Data provided:
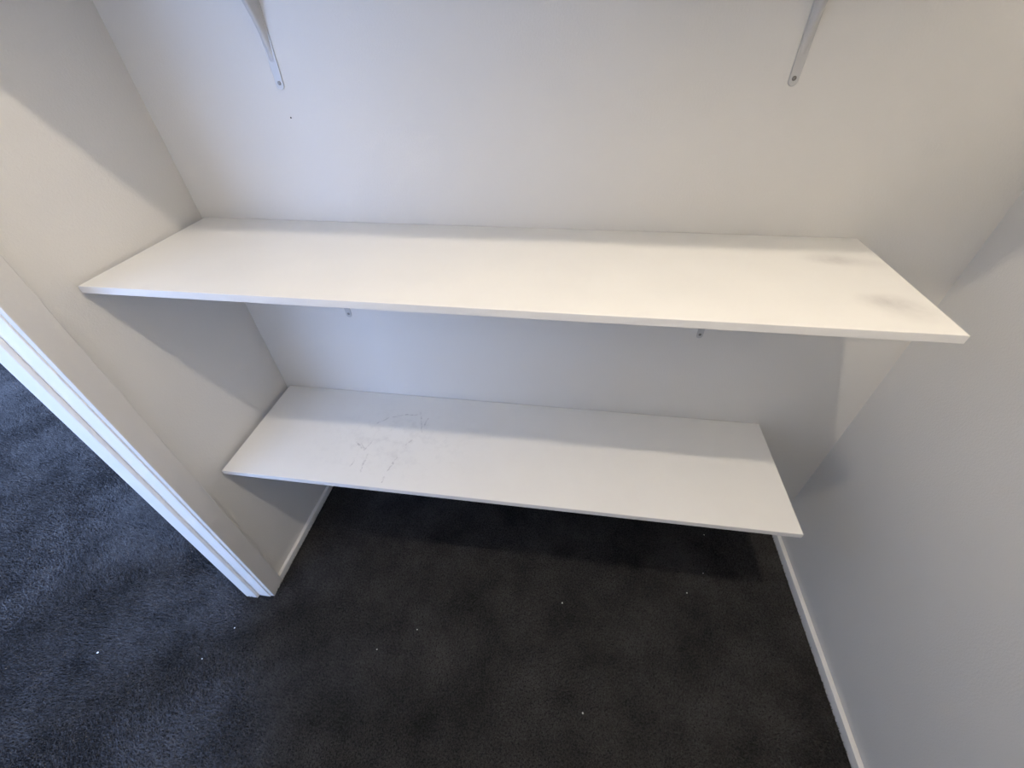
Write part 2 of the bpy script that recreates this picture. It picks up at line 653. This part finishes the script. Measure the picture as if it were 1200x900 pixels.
# ------------------------------------------------------------------ ceiling bulb (overhead, out of the frame)
dl = tag(empty('ceiling_bulb', (LAMP[0], LAMP[1], ZC)), 'bare round bulb in a white batten holder on the closet ceiling overhead', 'light')
def lathe(prof, n=28):
    b = bmesh.new()
    rings = []
    for k in range(n):
        a = 2 * math.pi * k / n
        rings.append([b.verts.new((r * math.cos(a), r * math.sin(a), z)) for r, z in prof])
    for k in range(n):
        A, B = rings[k], rings[(k + 1) % n]
        for j in range(len(prof) - 1):
            b.faces.new((A[j], A[j + 1], B[j + 1], B[j]))
    bmesh.ops.remove_doubles(b, verts=b.verts, dist=1e-6)
    bmesh.ops.recalc_face_normals(b, faces=b.faces[:])
    return b
obj('holder', lathe([(0, 0), (.040, 0), (.040, -.004), (.030, -.008), (.018, -.012), (.016, -.022), (0, -.022)]), M['steel'], dl, True)
b = bmesh.new()
bmesh.ops.create_uvsphere(b, u_segments=24, v_segments=14, radius=LAMP_R)
bulb = NT('glowing_bulb')
bulb.b.inputs['Emission Color'].default_value = (*LAMP_COLOR, 1)
bulb.b.inputs['Emission Strength'].default_value = LAMP_STRENGTH
o = obj('bulb', b, bulb.m, dl, True)
o.location = (0, 0, LAMP[2] - ZC)

# ------------------------------------------------------------------ lint on the carpet
LINT = [
    (1.100, -.423, .0028, 'bright white lint speck on the carpet below the middle of the lower shelf'),
    (.591, -.581, .0022, 'white lint speck on the carpet, left of the middle, beside a fainter one'),
    (.471, -.660, .0020, 'faint lint speck on the carpet, further left and nearer than its neighbour'),
    (1.180, -.743, .0026, 'white lint speck on the carpet nearest the bottom edge of the photo'),
    (-.500, -.800, .0030, 'white lint speck alone on the bluish carpet at far left, beyond the doorway'),
    (-.069, -.663, .0021, 'small lint speck on the carpet just in front of the door frame'),
    (-.120, -.768, .0019, 'faint lint speck on the carpet, second one out from the door frame'),
    (1.670, -.076, .0020, 'tiny lint speck on the carpet right under the lower shelf'),
    (1.635, -.242, .0018, 'faint lint speck on the carpet at the edge of the lower shelf shadow'),
    (1.561, -.326, .0023, 'small lint speck on the carpet near the right skirting board'),
]
for x, y, r, lab in LINT:
    b = bmesh.new()
    bmesh.ops.create_icosphere(b, subdivisions=2, radius=r)
    for v in b.verts:
        v.co *= 1 + random.uniform(-.25, .25)
        v.co.z *= .6
    o = obj('lint_speck', b, M['lint'], None, True)
    o.location = (x, y, .0015)
    o.rotation_euler = (0, 0, random.uniform(0, 6))
    tag(o, lab, 'lint', 'white lint specks on the carpet')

What the exercise asks: Please restate the material above line by line, exactly, beginning at its first line and ending with the line that contains "o.location = (0, 0, LAMP[2] - ZC)", without any pictures.

Result for this task:
Write part 2 of the bpy script that recreates this picture. It picks up at line 653. This part finishes the script. Measure the picture as if it were 1200x900 pixels.
# ------------------------------------------------------------------ ceiling bulb (overhead, out of the frame)
dl = tag(empty('ceiling_bulb', (LAMP[0], LAMP[1], ZC)), 'bare round bulb in a white batten holder on the closet ceiling overhead', 'light')
def lathe(prof, n=28):
    b = bmesh.new()
    rings = []
    for k in range(n):
        a = 2 * math.pi * k / n
        rings.append([b.verts.new((r * math.cos(a), r * math.sin(a), z)) for r, z in prof])
    for k in range(n):
        A, B = rings[k], rings[(k + 1) % n]
        for j in range(len(prof) - 1):
            b.faces.new((A[j], A[j + 1], B[j + 1], B[j]))
    bmesh.ops.remove_doubles(b, verts=b.verts, dist=1e-6)
    bmesh.ops.recalc_face_normals(b, faces=b.faces[:])
    return b
obj('holder', lathe([(0, 0), (.040, 0), (.040, -.004), (.030, -.008), (.018, -.012), (.016, -.022), (0, -.022)]), M['steel'], dl, True)
b = bmesh.new()
bmesh.ops.create_uvsphere(b, u_segments=24, v_segments=14, radius=LAMP_R)
bulb = NT('glowing_bulb')
bulb.b.inputs['Emission Color'].default_value = (*LAMP_COLOR, 1)
bulb.b.inputs['Emission Strength'].default_value = LAMP_STRENGTH
o = obj('bulb', b, bulb.m, dl, True)
o.location = (0, 0, LAMP[2] - ZC)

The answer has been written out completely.